Well, I don’t know what does it for others, but I do know that this is part of what I have in mind when I keep saying that education is for your life and not just for your job. There’s also the entirety of what you have taken in as experience, both direct and vicarious. It’s all yours to be summoned at will.
I have an assortment of mental pockets, storage boxes, trunks, and entire closets full of things I can take out and examine whenever I am trapped in a situation where I can’t just do as I please. I can mentally recite poetry I’ve memorized, search my memory for the names of heroes and villains in books I’ve read, compare plots, and recall entire scenes and stories. I can practice listing the fifty U.S. states in alphabetical order, with capitals, and fill them in on a mental map.
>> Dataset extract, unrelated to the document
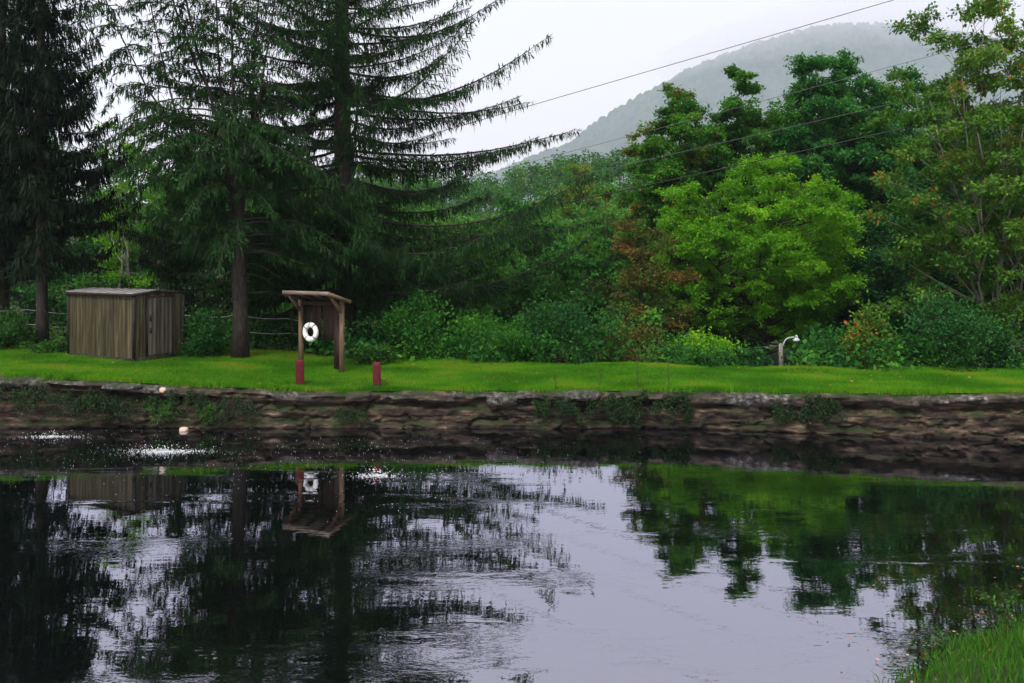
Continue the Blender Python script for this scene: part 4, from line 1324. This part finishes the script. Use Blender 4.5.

For good measure, I’d add the Canadian provinces. I can play songs and instrumentals in my head, recall details of paintings, remember scenes and places I’ve visited. I can practice translating my thoughts into another language. I can conjugate verbs in Latin and German. The entire population of characters I’ve known in my life is there for reanimation, with voices, looks, gestures, and personalities.
When I’m tired of remembering, I can compose limericks, design abstract images, and plot novels, all in my head. I can also stare at something in my environment—wood grain, linoleum, a mottled carpet, a dirty snowbank, a stained ceiling—and see pictures in it. I can make them move. I can see faces.
If there are real faces around me—in church, in a classroom, in a meeting, riding the subway—I’m all set: faces in themselves are amazingly interesting, and the stories that go with them are equally so. If you don’t know them, you make them up.
If I were stuck doing data entry, the data would come alive for me in the form of people, places, and things. I would also set myself little challenges: how many can I do in a minute, in an hour? can I increase that? can I change my system? I would look for patterns. I would look for funny words. I would see them all in color. (This is not to say that I wouldn’t prefer a job that was more engaging and used more of my abilities. But as long as I had it, I would make it entertain me.)
And this all assumes that I am unable to use my time freely: to read, to write, etc. For instance, I’m in a waiting room without a magazine, or I’m recuperating from something and too weak to read. If I have books and paper and writing implements, eyesight and the use of my hands, and some vestige of brainpower, I’m good practically forever.